Heres a question to those who are familiar with both places...

 

...does Columbus seem more 'brick' to y'all than Dayton.  It seems that in Dayton they started out building in brick then switched to mostly wood construction sometime in the 1870s or 1880s (except for the more elaborate bourgouis housing).  In Columbus it seems they continued to build in brick later.  Or is this just my imagination?

No, it's not your imagination.  Columbus is easily more of a brick city than Dayton.  As you said, central Dayton neighborhoods are mostly brick but the majority of the city is wood-frame (almost Great Lakes in that sense).

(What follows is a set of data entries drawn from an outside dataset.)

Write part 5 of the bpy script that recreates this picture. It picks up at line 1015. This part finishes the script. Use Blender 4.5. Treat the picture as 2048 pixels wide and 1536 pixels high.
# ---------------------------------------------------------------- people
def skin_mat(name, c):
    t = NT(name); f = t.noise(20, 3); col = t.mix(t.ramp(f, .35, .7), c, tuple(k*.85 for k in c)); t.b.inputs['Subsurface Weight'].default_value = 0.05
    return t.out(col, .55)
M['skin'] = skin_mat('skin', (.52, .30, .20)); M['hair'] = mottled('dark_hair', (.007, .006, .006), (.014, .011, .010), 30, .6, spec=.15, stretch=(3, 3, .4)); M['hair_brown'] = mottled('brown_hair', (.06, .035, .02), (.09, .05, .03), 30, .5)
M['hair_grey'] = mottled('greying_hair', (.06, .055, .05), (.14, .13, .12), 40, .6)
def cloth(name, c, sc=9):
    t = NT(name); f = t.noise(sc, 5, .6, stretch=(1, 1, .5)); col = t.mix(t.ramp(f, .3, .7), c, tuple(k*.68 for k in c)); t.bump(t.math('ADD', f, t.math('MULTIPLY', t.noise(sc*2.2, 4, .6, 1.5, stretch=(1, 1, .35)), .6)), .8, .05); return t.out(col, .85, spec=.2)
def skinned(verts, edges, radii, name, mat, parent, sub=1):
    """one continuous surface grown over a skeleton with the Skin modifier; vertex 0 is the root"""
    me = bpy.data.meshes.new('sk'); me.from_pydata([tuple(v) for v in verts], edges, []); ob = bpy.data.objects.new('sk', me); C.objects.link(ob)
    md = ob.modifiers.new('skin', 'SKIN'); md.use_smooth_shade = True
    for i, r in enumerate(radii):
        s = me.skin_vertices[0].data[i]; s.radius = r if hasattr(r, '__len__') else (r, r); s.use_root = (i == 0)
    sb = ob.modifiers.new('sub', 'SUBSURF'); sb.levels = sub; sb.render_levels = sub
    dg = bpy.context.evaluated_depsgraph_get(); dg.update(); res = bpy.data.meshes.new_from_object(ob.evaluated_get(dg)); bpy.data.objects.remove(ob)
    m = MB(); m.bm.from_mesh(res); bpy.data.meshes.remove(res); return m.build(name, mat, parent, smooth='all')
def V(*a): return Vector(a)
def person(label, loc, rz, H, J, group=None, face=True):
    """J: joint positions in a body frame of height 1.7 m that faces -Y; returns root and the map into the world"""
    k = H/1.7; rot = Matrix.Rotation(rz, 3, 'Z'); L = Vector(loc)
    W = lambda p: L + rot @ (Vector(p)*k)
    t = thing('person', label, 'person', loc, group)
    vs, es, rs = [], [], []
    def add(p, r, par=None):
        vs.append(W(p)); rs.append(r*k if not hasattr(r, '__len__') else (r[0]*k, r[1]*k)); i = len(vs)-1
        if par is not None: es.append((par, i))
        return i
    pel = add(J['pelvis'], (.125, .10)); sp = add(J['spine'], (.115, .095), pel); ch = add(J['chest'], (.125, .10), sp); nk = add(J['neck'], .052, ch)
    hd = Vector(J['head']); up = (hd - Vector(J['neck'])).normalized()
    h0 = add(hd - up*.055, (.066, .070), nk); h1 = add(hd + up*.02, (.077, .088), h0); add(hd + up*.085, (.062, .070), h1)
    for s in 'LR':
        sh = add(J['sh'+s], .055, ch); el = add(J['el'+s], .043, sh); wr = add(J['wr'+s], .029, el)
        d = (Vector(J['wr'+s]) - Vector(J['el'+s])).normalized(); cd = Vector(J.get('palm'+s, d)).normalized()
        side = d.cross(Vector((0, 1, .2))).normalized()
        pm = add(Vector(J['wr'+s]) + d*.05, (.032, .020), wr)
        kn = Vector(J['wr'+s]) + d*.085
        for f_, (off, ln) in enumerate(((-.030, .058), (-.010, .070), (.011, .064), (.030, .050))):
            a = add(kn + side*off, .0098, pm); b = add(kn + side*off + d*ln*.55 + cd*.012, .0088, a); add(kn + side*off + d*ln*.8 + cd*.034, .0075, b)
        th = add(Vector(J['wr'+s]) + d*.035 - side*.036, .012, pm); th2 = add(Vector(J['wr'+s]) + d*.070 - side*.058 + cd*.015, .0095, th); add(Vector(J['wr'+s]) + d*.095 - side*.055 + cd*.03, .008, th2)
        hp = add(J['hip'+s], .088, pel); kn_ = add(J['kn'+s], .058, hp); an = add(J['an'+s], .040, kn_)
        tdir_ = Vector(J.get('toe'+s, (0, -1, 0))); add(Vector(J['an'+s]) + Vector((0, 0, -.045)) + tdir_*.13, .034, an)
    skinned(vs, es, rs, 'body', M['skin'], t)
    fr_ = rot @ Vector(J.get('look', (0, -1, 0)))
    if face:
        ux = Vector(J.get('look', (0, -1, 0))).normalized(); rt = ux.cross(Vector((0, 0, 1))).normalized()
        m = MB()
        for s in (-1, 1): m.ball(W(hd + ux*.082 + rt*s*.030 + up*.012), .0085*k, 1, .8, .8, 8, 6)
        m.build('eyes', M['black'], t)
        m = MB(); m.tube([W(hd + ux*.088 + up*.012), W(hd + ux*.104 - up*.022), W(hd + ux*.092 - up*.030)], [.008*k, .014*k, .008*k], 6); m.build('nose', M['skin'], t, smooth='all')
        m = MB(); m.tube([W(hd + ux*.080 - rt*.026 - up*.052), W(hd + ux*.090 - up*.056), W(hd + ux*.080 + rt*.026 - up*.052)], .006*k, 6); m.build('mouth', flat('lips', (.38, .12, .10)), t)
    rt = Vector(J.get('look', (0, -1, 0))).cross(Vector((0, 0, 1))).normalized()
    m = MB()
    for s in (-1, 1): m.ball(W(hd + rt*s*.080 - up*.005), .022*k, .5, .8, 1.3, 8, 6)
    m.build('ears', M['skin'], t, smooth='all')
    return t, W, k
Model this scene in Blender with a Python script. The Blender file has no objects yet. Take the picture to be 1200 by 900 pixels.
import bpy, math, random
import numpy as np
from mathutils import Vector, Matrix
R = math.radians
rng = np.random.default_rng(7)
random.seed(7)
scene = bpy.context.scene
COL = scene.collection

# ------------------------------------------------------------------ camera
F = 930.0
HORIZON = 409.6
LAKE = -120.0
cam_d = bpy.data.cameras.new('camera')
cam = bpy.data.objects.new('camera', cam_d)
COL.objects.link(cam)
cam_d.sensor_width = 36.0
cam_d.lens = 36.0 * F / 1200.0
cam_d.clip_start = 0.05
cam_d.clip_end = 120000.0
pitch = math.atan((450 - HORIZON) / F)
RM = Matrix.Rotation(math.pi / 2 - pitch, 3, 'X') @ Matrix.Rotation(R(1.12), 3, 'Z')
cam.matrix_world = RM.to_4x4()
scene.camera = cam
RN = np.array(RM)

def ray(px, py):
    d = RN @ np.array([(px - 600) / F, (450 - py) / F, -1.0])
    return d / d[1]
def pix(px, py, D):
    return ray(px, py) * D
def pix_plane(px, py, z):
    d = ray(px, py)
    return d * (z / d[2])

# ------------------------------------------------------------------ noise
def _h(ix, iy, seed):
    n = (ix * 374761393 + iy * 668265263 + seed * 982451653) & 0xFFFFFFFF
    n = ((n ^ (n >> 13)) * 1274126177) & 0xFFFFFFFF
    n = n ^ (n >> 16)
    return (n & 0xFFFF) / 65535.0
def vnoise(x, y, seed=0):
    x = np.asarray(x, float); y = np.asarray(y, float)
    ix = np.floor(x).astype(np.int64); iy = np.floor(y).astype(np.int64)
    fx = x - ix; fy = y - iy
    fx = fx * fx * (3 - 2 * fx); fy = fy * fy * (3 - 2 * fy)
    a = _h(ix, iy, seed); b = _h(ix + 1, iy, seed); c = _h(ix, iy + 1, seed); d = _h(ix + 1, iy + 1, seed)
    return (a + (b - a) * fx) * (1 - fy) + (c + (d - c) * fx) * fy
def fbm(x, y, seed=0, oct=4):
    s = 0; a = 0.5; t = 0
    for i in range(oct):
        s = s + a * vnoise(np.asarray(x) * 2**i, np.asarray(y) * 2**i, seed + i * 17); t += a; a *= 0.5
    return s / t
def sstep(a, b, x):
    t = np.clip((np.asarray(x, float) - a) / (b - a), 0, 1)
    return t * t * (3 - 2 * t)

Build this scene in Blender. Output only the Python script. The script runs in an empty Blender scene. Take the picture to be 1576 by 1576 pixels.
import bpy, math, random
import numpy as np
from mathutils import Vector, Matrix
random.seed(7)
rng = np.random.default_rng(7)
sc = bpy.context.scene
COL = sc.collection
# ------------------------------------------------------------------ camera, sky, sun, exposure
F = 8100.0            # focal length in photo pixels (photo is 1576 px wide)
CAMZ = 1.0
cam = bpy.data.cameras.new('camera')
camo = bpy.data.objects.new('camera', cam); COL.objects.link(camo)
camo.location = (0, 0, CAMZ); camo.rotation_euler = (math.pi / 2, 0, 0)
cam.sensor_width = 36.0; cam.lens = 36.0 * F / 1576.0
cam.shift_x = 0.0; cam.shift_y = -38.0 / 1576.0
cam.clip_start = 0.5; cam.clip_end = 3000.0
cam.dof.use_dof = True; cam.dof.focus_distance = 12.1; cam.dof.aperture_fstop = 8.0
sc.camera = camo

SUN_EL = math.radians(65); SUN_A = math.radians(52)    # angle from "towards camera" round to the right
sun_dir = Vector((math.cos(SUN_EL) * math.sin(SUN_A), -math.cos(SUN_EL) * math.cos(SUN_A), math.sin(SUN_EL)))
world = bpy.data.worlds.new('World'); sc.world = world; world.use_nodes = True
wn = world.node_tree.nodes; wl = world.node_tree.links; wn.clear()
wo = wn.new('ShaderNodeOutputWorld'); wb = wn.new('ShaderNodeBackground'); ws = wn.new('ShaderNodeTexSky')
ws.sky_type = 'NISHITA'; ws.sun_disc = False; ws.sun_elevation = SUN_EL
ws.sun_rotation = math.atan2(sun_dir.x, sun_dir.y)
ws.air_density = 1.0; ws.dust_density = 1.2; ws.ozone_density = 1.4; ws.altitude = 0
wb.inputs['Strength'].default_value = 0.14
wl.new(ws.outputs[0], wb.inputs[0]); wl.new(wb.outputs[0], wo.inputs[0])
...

"You don't just walk into a bar and mix it up by calling a girl fat" - buildingcincinnati speaking about new forumers

Hmm, wonder why.

Every time I ask about this in Cleveland I'm told there's a brick shortage, or something to that effect.  But then I see pictures of new construction in other cities, including Columbus, that uses brick (and even ornamental stone) like it's no problem at all.  Maybe Cleveland and Dayton are home to the world's best vinyl siding salesmen.  Or the world's worst architects.

Heres a question to those who are familiar with both places...

 

...does Columbus seem more 'brick' to y'all than Dayton.  It seems that in Dayton they started out building in brick then switched to mostly wood construction sometime in the 1870s or 1880s (except for the more elaborate bourgouis housing).  In Columbus it seems they continued to build in brick later.  Or is this just my imagination?

I wonder if the proximity to nelsonville and the hocking valley had anything to do with the amount of brick structures in columbus compared to dayton and cleveland. Columbus also had a large influx of german immigrants,as well as cincy, that were skilled bricklayers and emulated the architecture of their home country. I know dayton had german immigrants too so it would probably be interesting to see data about immigration patterns coinciding with architecture. I know that doesn't explain recent brick construction being minimal in cleveland. Who knows?

I'm thinking the Appalachia connection to Nelsonville/Athens played a big part in Columbus' brick architecture.

"You don't just walk into a bar and mix it up by calling a girl fat" - buildingcincinnati speaking about new forumers

cleveland had a hell of a lot more brick apts if not housing than you would think looking at it today.